Cette mission incombera à "Tutti Frutti" et "People on The High Line", véritables climax dance-rock de l'album qui symbolisent, globalement, le moment où on ne parle plus qu'en gueulant, la tronche rouge vermeil surmontée du slibard d'un type que vous avez rencontré aux alentours du second refrain de "Plastic". À l'apothéose moroderienne, tout le monde engueule le DJ de fortune pour qu'il accepte de pousser son bouton de volume plus loin qu'à la moitié du curseur de l'ampli. Les murs suintent l'hédonisme, plus personne ne pense à la facture de gaz à payer ou à l'arrière-grande-tante raciste à qui il faut aller rendre visite à Fuckland le lendemain. En un mot, c'est la fête, les p'tits gars.
Mais comme toute personne sainement constituée le sait, après chaque libation dionysiaque vient l'heure des sacrifices cognitifs, de l'angoisse primitive et de l'hécatombe mentale - disons, au moment où toute rhétorique se résume à des bégaiements hasardeux ou à des phrases dépourvues de verbe. C'est précisément à cet instant fatidique où se dessine la ligne séparant le ciel de l'enfer, où tout est brouillé, crypté, apocalyptique, que déboule un "Stray Dog" anxiogène, alors qu'Iggy Pop endosse le rôle d'un narrateur de film d'horreur évoquant sans détours le "Thriller" de Michael Jackson, cris de loup et porte grinçante en prime.

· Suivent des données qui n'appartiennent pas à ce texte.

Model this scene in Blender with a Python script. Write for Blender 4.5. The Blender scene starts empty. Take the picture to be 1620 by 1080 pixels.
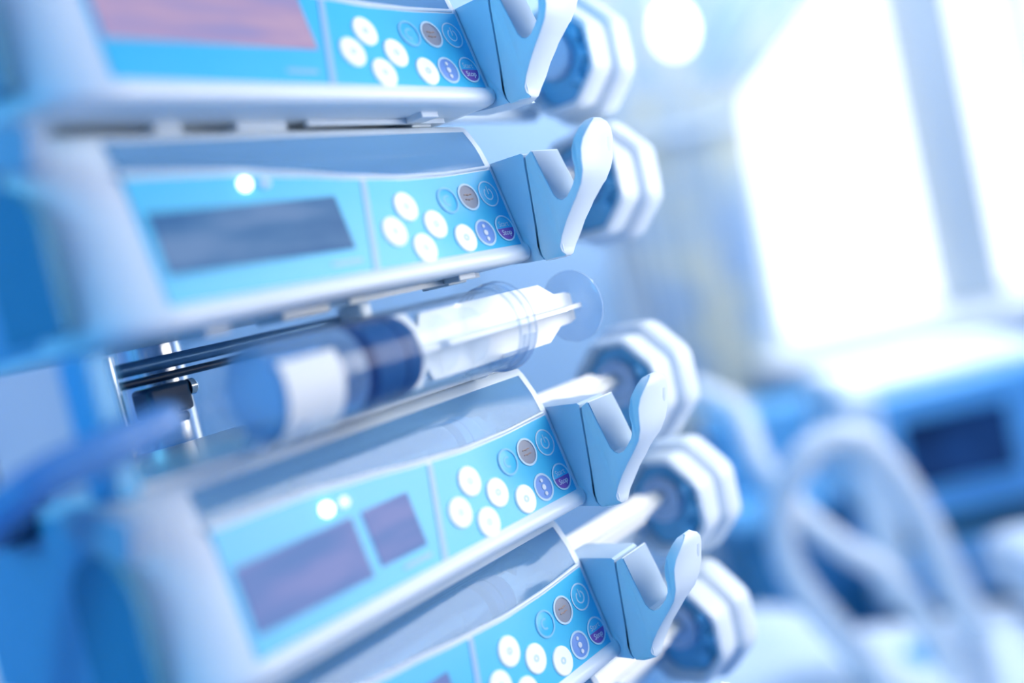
import bpy, bmesh, math, random
from mathutils import Vector, Matrix
random.seed(4)
SC = bpy.context.scene
COL = SC.collection
# world axes: +X runs to the right along the pump fronts, +Y into depth behind them, +Z up.
# origin = lower right front corner of the second pump; metres.

# ------------------------------------------------------------------ camera, world, lights, exposure
cam_d = bpy.data.cameras.new('camera'); cam = bpy.data.objects.new('camera', cam_d); COL.objects.link(cam)
U = Vector((0.6079, 0.1844, -0.7723)); V = Vector((-0.2219, 0.9734, 0.0577))
U.normalize(); V = (V - U * V.dot(U)).normalized(); N = U.cross(V)
M3 = Matrix((U, -N, V))                                   # rows: world axes in camera space
cam.matrix_world = Matrix.Translation((-0.3358, -0.2531, -0.0079)) @ M3.to_4x4()
cam_d.sensor_width = 36; cam_d.lens = 1550 / 1620 * 36
cam_d.clip_start = 0.01; cam_d.clip_end = 60
cam_d.dof.use_dof = True; cam_d.dof.focus_distance = 0.416; cam_d.dof.aperture_fstop = 1.75
SC.camera = cam
CX, CY = -0.3358, -0.2531
HX, HY = 0.7736, 0.6337                                    # room: f runs to the window wall, r to its right
def room(f, r, z): return (CX + HX * f + HY * r, CY + HY * f - HX * r, z)

w = bpy.data.worlds.new('sky'); SC.world = w; w.use_nodes = True
w.node_tree.nodes['Background'].inputs[0].default_value = (0.93, 0.97, 1, 1)
w.node_tree.nodes['Background'].inputs[1].default_value = 2.3

def area(name, loc, target, size, energy, color, size_y=None, portal=False):
    d = bpy.data.lights.new(name, 'AREA'); d.energy = energy; d.color = color
    d.shape = 'RECTANGLE'; d.size = size; d.size_y = size_y or size
    o = bpy.data.objects.new(name, d); COL.objects.link(o); o.location = loc
    o.rotation_euler = (Vector(target) - Vector(loc)).to_track_quat('-Z', 'Y').to_euler()
    if portal: d.cycles.is_portal = True
    return o
area('window_portal', room(3.40, 1.6, 0.4), room(0, 1.6, 0.4), 1.45, 1, (1, 1, 1), 1.6, portal=True)
area('added_key_light', (0.36, -0.54, 0.12), (0.0, 0, -0.05), 0.5, 6.2, (1.0, 0.95, 0.86))  # unseen key lamp, added to brighten the pump fronts
area('added_blue_fill', room(-1.5, -1.7, 1.15), room(0.4, 0.0, 0), 1.8, 56, (0.12, 0.60, 0.93))  # unseen fill lamp, added to turn the shaded sides blue
area('added_far_fill', room(1.7, 0.9, 1.42), room(3.2, 0.6, 0), 1.2, 98, (0.94, 0.97, 1.0))  # unseen lamp, added to brighten the curtain and window wall
SC.view_settings.view_transform = 'Standard'; SC.view_settings.look = 'None'
SC.view_settings.exposure = 0.06; SC.view_settings.gamma = 1.0; SC.view_settings.use_curve_mapping = False
SC.cycles.max_bounces = 10; SC.cycles.transparent_max_bounces = 24
SC.cycles.caustics_reflective = False; SC.cycles.caustics_refractive = False
SC.cycles.sample_clamp_indirect = 4.0

# ------------------------------------------------------------------ materials
def mat(name, col, rough=0.4, metal=0.0, emit=None, es=0.0, grain=0.015, spec=0.5, gscale=90.0):
    m = bpy.data.materials.new(name); m.use_nodes = True; nt = m.node_tree; b = nt.nodes['Principled BSDF']
    b.inputs['Roughness'].default_value = rough; b.inputs['Metallic'].default_value = metal
    b.inputs['Specular IOR Level'].default_value = spec
    tc = nt.nodes.new('ShaderNodeTexCoord'); no = nt.nodes.new('ShaderNodeTexNoise'); no.inputs['Scale'].default_value = gscale
    nt.links.new(tc.outputs['Object'], no.inputs['Vector'])
    mx = nt.nodes.new('ShaderNodeMix'); mx.data_type = 'RGBA'
    mx.inputs[6].default_value = tuple(max(0, c - grain) for c in col) + (1,)
    mx.inputs[7].default_value = tuple(min(1, c + grain) for c in col) + (1,)
    nt.links.new(no.outputs['Fac'], mx.inputs[0]); nt.links.new(mx.outputs[2], b.inputs['Base Color'])
    if emit: b.inputs['Emission Color'].default_value = tuple(emit) + (1,); b.inputs['Emission Strength'].default_value = es
    return m
def clear(name, tint, milk, milkcol, ior=1.45, rough=0.04):
    """clear plastic: see-through, mirror-like towards grazing, a little milky at its edges"""
    m = bpy.data.materials.new(name); m.use_nodes = True; nt = m.node_tree; nt.nodes.clear()
    out = nt.nodes.new('ShaderNodeOutputMaterial'); t = nt.nodes.new('ShaderNodeBsdfTransparent'); t.inputs[0].default_value = tint + (1,)
    g = nt.nodes.new('ShaderNodeBsdfGlossy'); g.inputs['Roughness'].default_value = rough
    d = nt.nodes.new('ShaderNodeBsdfDiffuse'); d.inputs[0].default_value = milkcol + (1,)
    lw = nt.nodes.new('ShaderNodeLayerWeight'); lw.inputs[0].default_value = 0.35
    mr = nt.nodes.new('ShaderNodeMath'); mr.operation = 'MULTIPLY_ADD'; mr.inputs[1].default_value = milk * 1.6; mr.inputs[2].default_value = milk * 0.35
    nt.links.new(lw.outputs['Facing'], mr.inputs[0])
    a = nt.nodes.new('ShaderNodeMixShader'); nt.links.new(mr.outputs[0], a.inputs[0]); nt.links.new(t.outputs[0], a.inputs[1]); nt.links.new(d.outputs[0], a.inputs[2])
    f0 = ((ior - 1) / (ior + 1)) ** 2                      # Schlick reflectance, the same from both sides of a thin wall
    l2 = nt.nodes.new('ShaderNodeLayerWeight'); l2.inputs[0].default_value = 0.5
    pw = nt.nodes.new('ShaderNodeMath'); pw.operation = 'POWER'; pw.inputs[1].default_value = 5; nt.links.new(l2.outputs['Facing'], pw.inputs[0])
    f = nt.nodes.new('ShaderNodeMath'); f.operation = 'MULTIPLY_ADD'; f.inputs[1].default_value = 1 - f0; f.inputs[2].default_value = f0; nt.links.new(pw.outputs[0], f.inputs[0])
    b = nt.nodes.new('ShaderNodeMixShader'); nt.links.new(f.outputs[0], b.inputs[0]); nt.links.new(a.outputs[0], b.inputs[1]); nt.links.new(g.outputs[0], b.inputs[2])
    nt.links.new(b.outputs[0], out.inputs[0]); return m
def screen(name, c1, c2, c3, strength, scale):
    """lit display: soft uneven rows of colour"""
    m = bpy.data.materials.new(name); m.use_nodes = True; nt = m.node_tree; b = nt.nodes['Principled BSDF']
    b.inputs['Base Color'].default_value = (0.006, 0.010, 0.025, 1); b.inputs['Roughness'].default_value = 0.3; b.inputs['Specular IOR Level'].default_value = 0.08
    tc = nt.nodes.new('ShaderNodeTexCoord'); mp = nt.nodes.new('ShaderNodeMapping'); mp.inputs['Scale'].default_value = scale
    no = nt.nodes.new('ShaderNodeTexNoise'); no.inputs['Scale'].default_value = 1.0; no.inputs['Detail'].default_value = 3
    r = nt.nodes.new('ShaderNodeValToRGB'); e = r.color_ramp.elements
    e[0].position = 0.36; e[0].color = c1 + (1,); e[1].position = 0.64; e[1].color = c3 + (1,)
    k = e.new(0.5); k.color = c2 + (1,)
    nt.links.new(tc.outputs['Object'], mp.inputs[0]); nt.links.new(mp.outputs[0], no.inputs['Vector']); nt.links.new(no.outputs['Fac'], r.inputs[0])
    nt.links.new(r.outputs[0], b.inputs['Emission Color']); b.inputs['Emission Strength'].default_value = strength
    return m
M = {}
M['white'] = mat('white_plastic', (0.80, 0.88, 0.96), 0.32)
M['hook'] = mat('pale_hook_plastic', (0.76, 0.85, 0.93), 0.42)
M['base'] = mat('grey_blue_plastic', (0.62, 0.76, 0.90), 0.42)
M['side'] = mat('side_shade_blue', (0.18, 0.42, 0.64), 0.5)
M['pad'] = mat('grey_blue_pad', (0.40, 0.52, 0.66), 0.55)
M['cupb'] = mat('pale_blue_laminate', (0.30, 0.44, 0.60), 0.5, gscale=5)
M['grip_shade'] = mat('grip_shade_blue', (0.06, 0.28, 0.44), 0.6)
M['cyan'] = mat('cyan_membrane', (0.055, 0.56, 0.88), 0.35, grain=0.012)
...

À avoir vécu trop intensément, on en paye toujours le prix plein. Et ce prix, c'est la seconde moitié de Music Complete, qui est l'exacte représentation du Vide Spirituel que l'on éprouve aux lendemains des batailles particulièrement brutales. Dès les premières mesures de "Academic", la vie sur Terre perd sa sève et le Monde devient un endroit gris. Tout cela n'a rien d'insupportable - on se dit que les albums parfaits de bout en bout sont aussi rares que les cuites au Ricard sans contre-coup éprouvant, finalement - mais à partir de ce morceau, on perd toute capacité à ressentir de l'émerveillement, voire la forme d'excitation la plus élémentaire. On repense à la première moitié de l'album et on ne se rend même pas compte qu'on ne profite plus du présent.
Alors que faire de ce nouveau disque de New Order, qui parvient à nous faire oublier les mythiques lignes de basse de Peter Hook l'espace d'une face et nous donne envie de plonger profondément notre tête dans les chiottes en tirant la chasse d'eau sur l'autre ? On relativise. Bernard Sumner, Stephen Morris et Gillian Gilbert approchent tout doucement de la soixantaine et ont réussi à prouver que leurs synthés pouvaient encore régurgiter une dance music qui marque les esprits, sans doute pas aussi révolutionnaire qu'un "Blue Monday" en 1983, mais tout autant pertinente à l'heure où les fondamentaux de la musique électronique se retrouvent foulés au pied au nom des principes mercantiles les plus avilissants.